My advice to teachers and parents is to trust your instincts. You know your child and if you think they have been watching the screen too long, turn it off. It’s up to the adult to notice that a child’s computer time is limiting interactions with other kids and nudge her in new directions. It’s also up to the adult to understand the child’s personality and disposition and to understand if technology is one of the ways the child chooses to interact with the world.

At the same time, cut yourself some slack. We all know that there are better things to do with children’s time than to plop them in front of a TV, but we also know that child care providers have to make lunch, and parents need time to take a shower. In situations like that, it is the adult’s job to make the technology time more valuable and interactive by asking questions and connecting a child’s virtual experience on the screen with real-life experiences in her world.

How do early childhood professionals learn how to use technology appropriately?

Donohue: No one is really teaching early childhood professionals about using technology and that’s a big problem.

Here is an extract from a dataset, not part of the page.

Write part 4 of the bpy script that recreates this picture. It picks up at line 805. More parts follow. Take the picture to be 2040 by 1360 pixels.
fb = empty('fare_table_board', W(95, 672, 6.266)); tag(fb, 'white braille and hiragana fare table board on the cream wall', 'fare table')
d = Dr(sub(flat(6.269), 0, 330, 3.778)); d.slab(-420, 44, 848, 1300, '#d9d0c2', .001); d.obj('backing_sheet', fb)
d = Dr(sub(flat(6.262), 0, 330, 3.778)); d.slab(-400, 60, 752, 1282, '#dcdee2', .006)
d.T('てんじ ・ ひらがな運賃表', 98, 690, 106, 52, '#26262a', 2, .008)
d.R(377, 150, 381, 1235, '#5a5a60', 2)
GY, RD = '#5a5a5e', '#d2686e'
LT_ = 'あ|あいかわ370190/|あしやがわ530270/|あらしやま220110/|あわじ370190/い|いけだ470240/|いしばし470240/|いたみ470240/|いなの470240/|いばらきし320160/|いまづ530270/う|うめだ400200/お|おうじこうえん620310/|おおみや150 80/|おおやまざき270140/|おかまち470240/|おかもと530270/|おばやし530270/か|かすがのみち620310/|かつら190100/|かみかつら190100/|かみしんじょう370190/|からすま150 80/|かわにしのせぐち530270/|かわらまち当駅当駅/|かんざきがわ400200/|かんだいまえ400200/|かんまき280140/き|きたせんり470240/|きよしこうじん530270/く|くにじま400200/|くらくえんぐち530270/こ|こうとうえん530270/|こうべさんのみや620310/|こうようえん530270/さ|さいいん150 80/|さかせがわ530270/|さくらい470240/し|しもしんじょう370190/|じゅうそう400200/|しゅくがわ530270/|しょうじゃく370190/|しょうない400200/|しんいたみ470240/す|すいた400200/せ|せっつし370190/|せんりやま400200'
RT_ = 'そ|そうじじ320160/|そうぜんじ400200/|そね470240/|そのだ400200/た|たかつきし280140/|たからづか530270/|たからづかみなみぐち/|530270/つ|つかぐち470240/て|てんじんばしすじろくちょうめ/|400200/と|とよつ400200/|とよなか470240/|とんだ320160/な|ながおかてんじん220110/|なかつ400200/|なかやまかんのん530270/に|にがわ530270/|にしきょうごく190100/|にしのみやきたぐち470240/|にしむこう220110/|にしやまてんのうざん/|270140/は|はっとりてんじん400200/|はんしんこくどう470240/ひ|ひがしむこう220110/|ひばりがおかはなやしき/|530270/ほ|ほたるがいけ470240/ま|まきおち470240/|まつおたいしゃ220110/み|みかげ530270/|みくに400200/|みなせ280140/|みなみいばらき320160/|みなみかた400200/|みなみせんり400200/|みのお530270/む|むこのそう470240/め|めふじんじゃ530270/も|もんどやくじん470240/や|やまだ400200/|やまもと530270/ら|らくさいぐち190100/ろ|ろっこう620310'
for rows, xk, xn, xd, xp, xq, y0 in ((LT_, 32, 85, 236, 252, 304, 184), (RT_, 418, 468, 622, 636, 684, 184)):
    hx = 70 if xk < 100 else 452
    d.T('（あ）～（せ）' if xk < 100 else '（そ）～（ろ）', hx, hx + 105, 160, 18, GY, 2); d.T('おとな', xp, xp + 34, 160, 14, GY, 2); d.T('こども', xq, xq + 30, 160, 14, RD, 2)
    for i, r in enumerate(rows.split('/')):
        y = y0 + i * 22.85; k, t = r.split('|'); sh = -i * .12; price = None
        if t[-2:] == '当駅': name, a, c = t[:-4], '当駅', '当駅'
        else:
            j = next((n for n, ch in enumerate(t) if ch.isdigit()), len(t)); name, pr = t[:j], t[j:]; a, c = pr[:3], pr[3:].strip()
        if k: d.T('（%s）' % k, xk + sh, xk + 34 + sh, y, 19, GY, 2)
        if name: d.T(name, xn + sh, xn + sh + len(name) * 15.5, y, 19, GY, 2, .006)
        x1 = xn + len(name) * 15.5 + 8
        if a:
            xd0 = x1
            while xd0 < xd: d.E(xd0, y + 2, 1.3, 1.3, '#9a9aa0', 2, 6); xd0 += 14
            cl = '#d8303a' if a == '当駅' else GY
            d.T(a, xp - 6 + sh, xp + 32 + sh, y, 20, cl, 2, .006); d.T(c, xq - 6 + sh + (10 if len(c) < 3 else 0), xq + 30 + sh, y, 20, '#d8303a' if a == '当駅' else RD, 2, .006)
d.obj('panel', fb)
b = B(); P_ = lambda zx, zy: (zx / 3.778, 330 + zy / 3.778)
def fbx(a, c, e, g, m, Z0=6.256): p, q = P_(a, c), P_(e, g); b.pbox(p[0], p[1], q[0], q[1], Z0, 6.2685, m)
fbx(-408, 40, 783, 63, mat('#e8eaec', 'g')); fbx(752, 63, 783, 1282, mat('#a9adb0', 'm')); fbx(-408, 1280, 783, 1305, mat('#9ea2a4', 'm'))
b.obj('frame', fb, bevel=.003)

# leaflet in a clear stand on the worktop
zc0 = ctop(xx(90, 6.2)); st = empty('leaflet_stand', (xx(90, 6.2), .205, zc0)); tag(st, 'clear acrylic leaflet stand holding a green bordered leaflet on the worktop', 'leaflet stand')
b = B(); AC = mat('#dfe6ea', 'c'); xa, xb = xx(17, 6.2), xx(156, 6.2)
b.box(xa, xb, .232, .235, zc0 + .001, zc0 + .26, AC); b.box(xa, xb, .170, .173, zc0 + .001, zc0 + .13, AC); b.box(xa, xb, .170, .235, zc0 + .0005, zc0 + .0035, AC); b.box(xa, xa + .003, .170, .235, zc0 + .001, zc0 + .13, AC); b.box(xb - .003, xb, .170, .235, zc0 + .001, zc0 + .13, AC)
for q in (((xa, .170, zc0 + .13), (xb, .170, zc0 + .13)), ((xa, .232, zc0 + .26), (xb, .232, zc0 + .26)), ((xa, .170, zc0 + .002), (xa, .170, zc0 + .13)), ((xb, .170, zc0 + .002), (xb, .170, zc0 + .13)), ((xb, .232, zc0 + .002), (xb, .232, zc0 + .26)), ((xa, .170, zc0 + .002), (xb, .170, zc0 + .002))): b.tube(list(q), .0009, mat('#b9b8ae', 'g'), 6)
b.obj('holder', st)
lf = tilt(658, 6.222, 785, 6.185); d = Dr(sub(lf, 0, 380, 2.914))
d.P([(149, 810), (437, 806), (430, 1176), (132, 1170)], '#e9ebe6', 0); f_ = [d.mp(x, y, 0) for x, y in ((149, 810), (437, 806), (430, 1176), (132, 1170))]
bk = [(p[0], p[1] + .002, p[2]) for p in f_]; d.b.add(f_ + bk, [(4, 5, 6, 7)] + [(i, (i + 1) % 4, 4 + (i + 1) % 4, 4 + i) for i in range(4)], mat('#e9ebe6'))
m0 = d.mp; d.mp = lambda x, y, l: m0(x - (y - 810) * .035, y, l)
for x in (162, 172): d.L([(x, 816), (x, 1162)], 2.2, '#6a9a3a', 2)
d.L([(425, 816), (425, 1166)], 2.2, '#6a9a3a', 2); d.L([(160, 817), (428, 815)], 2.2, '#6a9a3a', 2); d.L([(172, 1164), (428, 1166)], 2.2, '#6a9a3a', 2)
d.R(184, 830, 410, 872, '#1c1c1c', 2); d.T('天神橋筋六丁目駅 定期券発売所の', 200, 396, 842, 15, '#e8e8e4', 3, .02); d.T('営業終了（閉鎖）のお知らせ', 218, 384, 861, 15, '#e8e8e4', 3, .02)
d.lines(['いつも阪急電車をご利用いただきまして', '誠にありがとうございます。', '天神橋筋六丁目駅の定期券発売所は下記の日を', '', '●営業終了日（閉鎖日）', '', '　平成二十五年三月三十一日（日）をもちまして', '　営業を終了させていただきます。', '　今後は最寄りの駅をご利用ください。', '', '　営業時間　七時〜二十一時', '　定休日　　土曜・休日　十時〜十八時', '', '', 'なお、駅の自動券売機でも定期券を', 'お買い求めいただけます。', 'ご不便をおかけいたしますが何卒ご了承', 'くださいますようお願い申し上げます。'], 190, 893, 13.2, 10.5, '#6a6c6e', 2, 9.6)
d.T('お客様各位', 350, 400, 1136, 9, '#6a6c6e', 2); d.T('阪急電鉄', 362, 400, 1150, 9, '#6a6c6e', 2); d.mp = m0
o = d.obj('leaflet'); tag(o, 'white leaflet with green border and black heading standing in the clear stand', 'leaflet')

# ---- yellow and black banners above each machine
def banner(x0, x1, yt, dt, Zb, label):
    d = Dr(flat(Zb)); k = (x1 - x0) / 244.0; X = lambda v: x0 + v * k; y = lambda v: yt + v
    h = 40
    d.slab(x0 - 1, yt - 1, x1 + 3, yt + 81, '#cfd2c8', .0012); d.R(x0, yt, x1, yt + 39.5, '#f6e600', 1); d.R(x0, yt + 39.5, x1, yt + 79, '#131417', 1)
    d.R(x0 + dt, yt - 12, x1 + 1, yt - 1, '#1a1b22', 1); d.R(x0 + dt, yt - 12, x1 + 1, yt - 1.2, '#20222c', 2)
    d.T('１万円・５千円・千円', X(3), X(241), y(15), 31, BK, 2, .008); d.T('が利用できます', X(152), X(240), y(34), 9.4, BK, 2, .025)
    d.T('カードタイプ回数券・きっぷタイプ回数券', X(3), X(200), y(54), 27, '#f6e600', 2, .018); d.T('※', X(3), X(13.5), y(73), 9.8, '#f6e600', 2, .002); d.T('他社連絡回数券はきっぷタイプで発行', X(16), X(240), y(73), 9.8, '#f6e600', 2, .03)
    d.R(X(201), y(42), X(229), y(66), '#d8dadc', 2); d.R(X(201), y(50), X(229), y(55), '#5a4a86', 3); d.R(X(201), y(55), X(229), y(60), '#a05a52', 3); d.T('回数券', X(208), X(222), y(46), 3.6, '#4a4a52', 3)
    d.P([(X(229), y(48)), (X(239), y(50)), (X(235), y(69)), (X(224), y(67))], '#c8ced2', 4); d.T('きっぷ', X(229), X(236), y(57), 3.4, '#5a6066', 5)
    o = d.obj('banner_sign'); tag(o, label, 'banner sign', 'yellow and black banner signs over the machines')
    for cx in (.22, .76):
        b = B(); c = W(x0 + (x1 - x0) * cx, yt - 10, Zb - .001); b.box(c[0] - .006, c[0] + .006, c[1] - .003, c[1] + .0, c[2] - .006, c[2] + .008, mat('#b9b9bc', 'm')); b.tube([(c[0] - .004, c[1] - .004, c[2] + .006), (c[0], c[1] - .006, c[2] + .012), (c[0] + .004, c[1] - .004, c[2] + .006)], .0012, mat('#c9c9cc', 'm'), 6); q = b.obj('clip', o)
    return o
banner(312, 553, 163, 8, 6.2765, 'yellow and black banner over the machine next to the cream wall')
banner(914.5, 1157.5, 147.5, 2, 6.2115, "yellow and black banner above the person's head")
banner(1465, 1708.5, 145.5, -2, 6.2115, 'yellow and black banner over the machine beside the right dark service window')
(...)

Teacher education programs have to help future teachers be digitally literate and comfortable enough with the intersection of technology and child development to know how to be appropriate, what’s effective, how much is too much, and what to avoid.

The other part of the conversation is program directors and administrators. They are going to be expected to train their teachers on how to use technology in the classroom and need to know how to do it well. If not, teachers will continue to set new technology aside or use it inappropriately because they haven’t had a chance to play with the technology and learn about what it can do. That’s a big missed opportunity for children.

The TEC Center was created to help provide a professional resource that is sorely lacking. On our website, the Center aggregates and curates examples of best practice. People are already doing great things with technology and children. We need to learn from them. Soon, the TEC Center will also begin offering professional development courses. Likewise, Erikson’s teacher preparation program is helping teachers become more comfortable with these tools.